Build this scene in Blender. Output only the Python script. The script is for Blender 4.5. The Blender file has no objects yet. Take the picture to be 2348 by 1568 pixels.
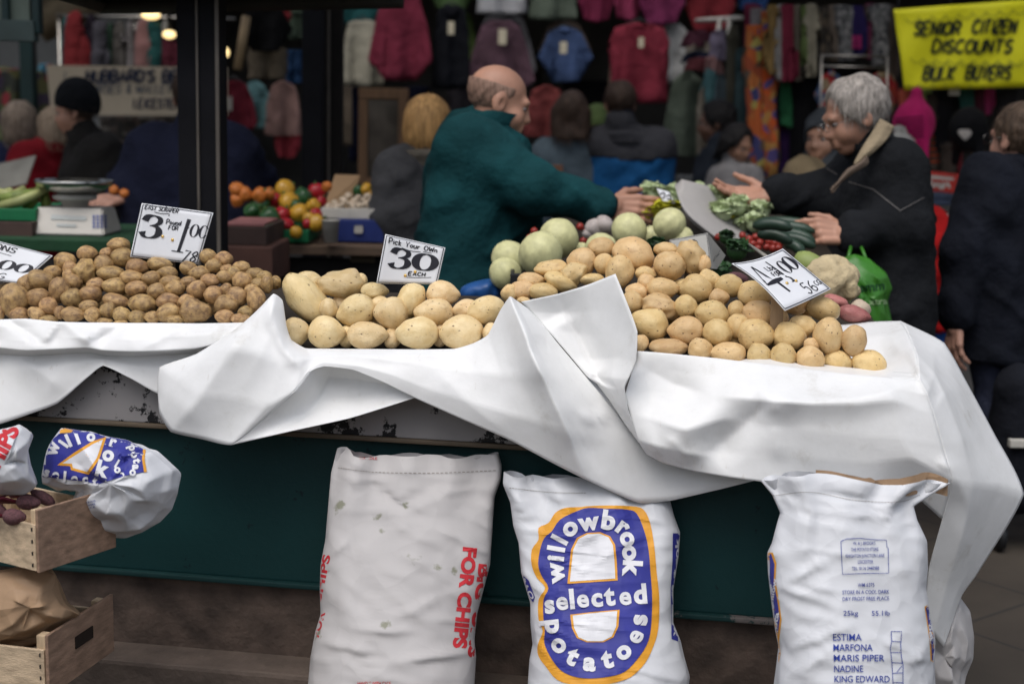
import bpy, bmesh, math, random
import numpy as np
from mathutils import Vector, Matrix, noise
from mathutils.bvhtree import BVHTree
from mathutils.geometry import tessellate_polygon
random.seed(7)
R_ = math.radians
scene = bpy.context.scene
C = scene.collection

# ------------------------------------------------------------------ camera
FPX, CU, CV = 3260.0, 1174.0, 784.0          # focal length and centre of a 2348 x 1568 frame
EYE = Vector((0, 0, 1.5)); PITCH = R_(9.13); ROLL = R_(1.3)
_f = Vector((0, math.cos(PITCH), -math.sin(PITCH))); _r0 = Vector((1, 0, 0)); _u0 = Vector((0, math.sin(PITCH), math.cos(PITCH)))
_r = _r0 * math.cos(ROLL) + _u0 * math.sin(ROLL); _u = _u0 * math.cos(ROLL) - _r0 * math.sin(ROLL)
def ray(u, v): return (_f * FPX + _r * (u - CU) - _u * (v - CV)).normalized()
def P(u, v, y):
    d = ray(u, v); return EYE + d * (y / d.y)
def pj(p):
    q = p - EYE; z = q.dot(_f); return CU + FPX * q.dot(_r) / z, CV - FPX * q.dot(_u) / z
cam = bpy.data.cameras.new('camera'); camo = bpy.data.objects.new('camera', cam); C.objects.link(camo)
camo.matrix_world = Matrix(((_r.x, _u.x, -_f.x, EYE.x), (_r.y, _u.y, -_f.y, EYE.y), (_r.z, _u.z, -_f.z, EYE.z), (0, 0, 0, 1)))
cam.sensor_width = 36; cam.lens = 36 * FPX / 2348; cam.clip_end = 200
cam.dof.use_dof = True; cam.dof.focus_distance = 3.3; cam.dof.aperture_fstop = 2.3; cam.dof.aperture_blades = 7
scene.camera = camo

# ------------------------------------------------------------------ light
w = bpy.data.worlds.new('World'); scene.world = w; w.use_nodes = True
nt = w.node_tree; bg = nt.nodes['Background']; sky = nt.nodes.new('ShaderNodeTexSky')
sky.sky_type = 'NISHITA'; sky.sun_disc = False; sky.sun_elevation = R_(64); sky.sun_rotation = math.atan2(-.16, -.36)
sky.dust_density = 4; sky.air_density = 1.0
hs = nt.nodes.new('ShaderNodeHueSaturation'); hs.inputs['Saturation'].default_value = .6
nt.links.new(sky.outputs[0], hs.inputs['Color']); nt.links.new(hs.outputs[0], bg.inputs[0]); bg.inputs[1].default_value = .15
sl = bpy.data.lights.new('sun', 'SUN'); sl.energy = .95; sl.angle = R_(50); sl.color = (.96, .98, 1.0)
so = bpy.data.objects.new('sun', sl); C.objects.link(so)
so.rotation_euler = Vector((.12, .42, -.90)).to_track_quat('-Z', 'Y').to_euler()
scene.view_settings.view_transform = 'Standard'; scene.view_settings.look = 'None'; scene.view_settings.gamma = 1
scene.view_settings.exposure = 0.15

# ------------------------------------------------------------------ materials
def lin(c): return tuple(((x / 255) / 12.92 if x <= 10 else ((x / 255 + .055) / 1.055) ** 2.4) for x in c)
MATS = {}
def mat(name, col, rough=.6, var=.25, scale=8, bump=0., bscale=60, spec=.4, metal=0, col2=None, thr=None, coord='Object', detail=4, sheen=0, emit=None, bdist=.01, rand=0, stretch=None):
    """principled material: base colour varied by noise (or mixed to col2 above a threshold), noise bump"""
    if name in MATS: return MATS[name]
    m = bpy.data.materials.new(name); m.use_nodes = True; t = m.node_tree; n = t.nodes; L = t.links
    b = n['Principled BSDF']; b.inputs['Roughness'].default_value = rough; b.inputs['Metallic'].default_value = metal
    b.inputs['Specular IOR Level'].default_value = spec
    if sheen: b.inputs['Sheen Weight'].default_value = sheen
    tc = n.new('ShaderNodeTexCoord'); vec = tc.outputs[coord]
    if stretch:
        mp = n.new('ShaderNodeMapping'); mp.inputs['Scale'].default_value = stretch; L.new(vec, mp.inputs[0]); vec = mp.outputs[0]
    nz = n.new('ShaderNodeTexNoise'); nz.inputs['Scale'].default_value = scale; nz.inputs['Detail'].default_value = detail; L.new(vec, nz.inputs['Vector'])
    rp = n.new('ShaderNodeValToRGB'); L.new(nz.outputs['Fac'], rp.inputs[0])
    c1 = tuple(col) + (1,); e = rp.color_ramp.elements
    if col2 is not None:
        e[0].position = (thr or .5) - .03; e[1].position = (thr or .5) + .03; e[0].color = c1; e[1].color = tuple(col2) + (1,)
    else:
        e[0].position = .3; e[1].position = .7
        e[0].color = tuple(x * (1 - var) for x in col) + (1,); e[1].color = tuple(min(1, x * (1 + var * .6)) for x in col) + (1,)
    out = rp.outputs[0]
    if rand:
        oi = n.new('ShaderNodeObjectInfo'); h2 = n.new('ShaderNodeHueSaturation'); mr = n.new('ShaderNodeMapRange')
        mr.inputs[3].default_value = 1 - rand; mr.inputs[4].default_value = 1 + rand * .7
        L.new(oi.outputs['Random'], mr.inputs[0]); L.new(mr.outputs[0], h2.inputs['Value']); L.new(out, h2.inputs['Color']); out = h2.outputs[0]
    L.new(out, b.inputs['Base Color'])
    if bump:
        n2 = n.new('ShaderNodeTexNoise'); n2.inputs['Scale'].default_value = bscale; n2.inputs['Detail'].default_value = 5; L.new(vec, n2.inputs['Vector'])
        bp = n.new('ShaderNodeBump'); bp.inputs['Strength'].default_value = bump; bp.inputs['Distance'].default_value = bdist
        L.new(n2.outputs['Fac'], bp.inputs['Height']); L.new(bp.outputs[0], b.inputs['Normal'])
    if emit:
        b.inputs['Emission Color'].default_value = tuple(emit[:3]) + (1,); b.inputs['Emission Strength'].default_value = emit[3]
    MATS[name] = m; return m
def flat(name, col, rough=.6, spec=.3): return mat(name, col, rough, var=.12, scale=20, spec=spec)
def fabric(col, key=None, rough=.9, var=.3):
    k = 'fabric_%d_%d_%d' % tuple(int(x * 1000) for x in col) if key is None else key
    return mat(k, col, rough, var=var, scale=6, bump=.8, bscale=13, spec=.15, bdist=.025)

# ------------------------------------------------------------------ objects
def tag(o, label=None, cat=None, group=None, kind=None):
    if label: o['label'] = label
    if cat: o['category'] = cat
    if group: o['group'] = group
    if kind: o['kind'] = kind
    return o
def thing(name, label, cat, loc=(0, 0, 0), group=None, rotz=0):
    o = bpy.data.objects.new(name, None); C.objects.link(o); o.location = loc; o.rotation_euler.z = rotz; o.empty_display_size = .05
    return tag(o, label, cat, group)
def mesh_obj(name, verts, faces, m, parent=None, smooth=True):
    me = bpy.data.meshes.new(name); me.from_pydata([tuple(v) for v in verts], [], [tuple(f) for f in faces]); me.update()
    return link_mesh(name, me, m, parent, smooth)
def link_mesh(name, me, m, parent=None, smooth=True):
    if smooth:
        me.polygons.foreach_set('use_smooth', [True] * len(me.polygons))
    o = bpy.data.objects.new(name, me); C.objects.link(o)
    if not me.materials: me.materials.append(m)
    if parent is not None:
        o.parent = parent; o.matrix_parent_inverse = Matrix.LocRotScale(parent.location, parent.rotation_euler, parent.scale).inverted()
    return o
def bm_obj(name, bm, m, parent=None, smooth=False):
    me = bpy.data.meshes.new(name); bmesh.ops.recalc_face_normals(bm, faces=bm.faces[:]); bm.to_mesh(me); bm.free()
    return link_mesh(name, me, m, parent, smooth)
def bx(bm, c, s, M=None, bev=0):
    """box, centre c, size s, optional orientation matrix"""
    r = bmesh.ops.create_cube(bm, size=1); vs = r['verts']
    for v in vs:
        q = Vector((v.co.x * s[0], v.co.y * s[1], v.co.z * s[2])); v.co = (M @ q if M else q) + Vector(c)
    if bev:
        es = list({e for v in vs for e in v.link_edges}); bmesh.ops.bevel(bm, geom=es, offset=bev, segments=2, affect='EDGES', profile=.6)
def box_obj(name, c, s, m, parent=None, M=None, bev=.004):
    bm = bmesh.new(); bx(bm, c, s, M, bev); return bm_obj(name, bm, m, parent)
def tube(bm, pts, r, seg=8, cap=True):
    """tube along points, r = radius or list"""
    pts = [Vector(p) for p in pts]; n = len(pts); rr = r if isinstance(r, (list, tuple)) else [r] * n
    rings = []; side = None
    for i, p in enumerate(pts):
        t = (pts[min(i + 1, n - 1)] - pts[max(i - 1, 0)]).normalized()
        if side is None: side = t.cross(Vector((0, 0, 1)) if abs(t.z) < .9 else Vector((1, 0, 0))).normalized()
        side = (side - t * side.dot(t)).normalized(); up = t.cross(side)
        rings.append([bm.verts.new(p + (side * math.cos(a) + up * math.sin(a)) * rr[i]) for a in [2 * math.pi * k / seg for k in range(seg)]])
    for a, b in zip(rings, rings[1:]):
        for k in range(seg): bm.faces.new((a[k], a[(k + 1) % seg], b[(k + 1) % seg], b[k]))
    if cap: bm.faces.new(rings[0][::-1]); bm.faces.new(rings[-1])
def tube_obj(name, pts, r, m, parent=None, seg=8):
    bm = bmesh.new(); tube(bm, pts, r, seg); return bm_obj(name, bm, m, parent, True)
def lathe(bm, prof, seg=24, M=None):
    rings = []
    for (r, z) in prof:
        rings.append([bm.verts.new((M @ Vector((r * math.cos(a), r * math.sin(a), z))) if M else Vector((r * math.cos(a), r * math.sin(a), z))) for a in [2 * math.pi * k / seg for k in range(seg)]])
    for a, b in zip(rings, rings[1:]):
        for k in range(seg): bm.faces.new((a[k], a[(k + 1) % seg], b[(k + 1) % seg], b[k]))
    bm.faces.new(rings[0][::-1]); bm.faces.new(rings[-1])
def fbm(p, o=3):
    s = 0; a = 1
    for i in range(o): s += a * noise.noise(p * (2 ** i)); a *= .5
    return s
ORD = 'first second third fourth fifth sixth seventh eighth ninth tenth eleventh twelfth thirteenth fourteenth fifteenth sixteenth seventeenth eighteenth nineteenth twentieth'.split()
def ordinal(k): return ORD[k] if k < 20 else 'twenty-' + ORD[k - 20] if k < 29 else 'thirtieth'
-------
YOUR OBJECTIVE -
Reproduce the material above from its first line through the line containing "C = scene.collection", both ends included, and skip every picture.

EXPECTED ANSWER -
Build this scene in Blender. Output only the Python script. The script is for Blender 4.5. The Blender file has no objects yet. Take the picture to be 2348 by 1568 pixels.
import bpy, bmesh, math, random
import numpy as np
from mathutils import Vector, Matrix, noise
from mathutils.bvhtree import BVHTree
from mathutils.geometry import tessellate_polygon
random.seed(7)
R_ = math.radians
scene = bpy.context.scene
C = scene.collection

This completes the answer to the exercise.